Action Steps

Craig and Melissa

Step 1

Our focus with Craig and Melissa was creating a financial plan showing what it would look like to retire at age 60. We did a what-if analysis that showed probabilities of success of retiring at age 60 with their current contribution rates versus suggested rates to increase the probability of success.

Our initial plan for them both retiring at 60 showed a 68% probability of success, but if they increased their 403b contributions by 5%, their probability increased to 75%.

We also showed that if they waited till 62 and increased contributions, their probability of success went up to 82% which is in the middle of what we call the confidence zone(75-90%).

Step 2

We discussed their budget and their ability to save more for the next 10 years to achieve a higher probability score for retiring at 60.

Step 3

Since Craig and Melissa were in their early 50’s, we discussed their risk tolerance and discussed an investment portfolio to match their risk and stage of life.

Step 4

We took over the management of Craig’s old 403B by doing a direct rollover to an IRA. We also consolidated their other investment accounts at 2 different banks and brokerage firms.

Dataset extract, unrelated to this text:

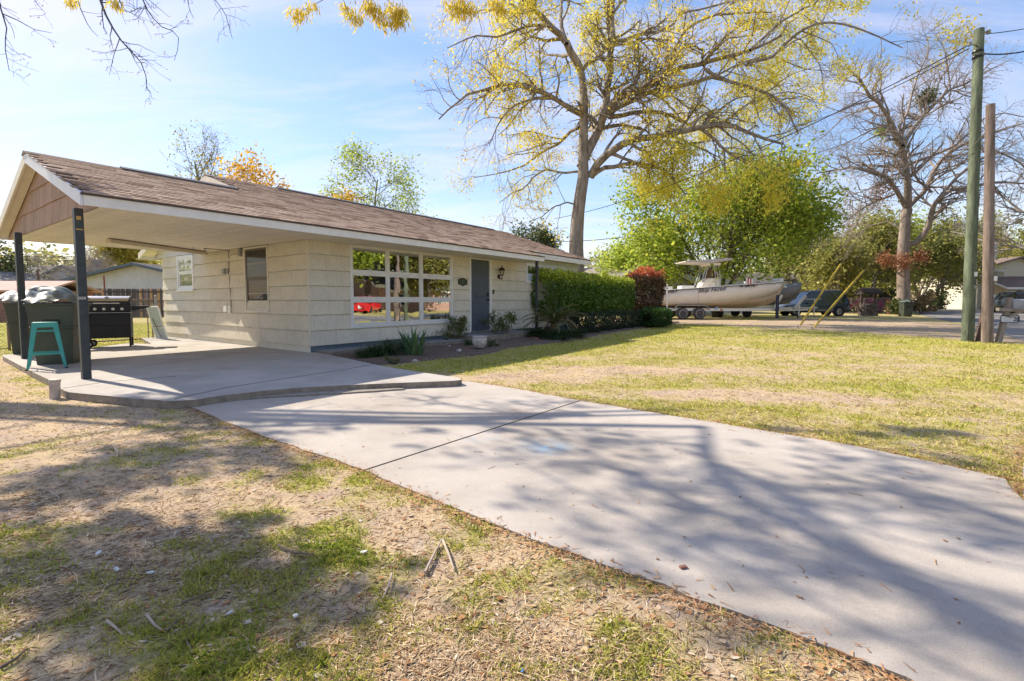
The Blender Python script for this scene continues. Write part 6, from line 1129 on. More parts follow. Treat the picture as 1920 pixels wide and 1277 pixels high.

We then created a taxable investment account to start investing $800/ month and recommended increasing their contribution rates by 5% in their plans at work. These changes increased the probability of success for retiring early from 68% to 82%, well within the confidence zone of 70-90%

Step 5

Because Craig and Melissa make a joint income over the IRS limits for contributing to ROTH IRA’s, we started a conversation about converting some of Craig’s IRA to a Roth over the next 10 years. Because Melissa doesn’t have an IRA, we discussed a strategy called the “Back Door Roth” which would allow her to contribute to her Roth IRA avoiding the income limits.

We also referred Craig and Melissa to our partnership with Trust & Will to get their estate plan in order.

*Disclaimer:

The above hypothetical examples are of how we have helped families get a clear picture of whether they are on track to reach their most important goals. They should not be construed as financial advice for your particular situation.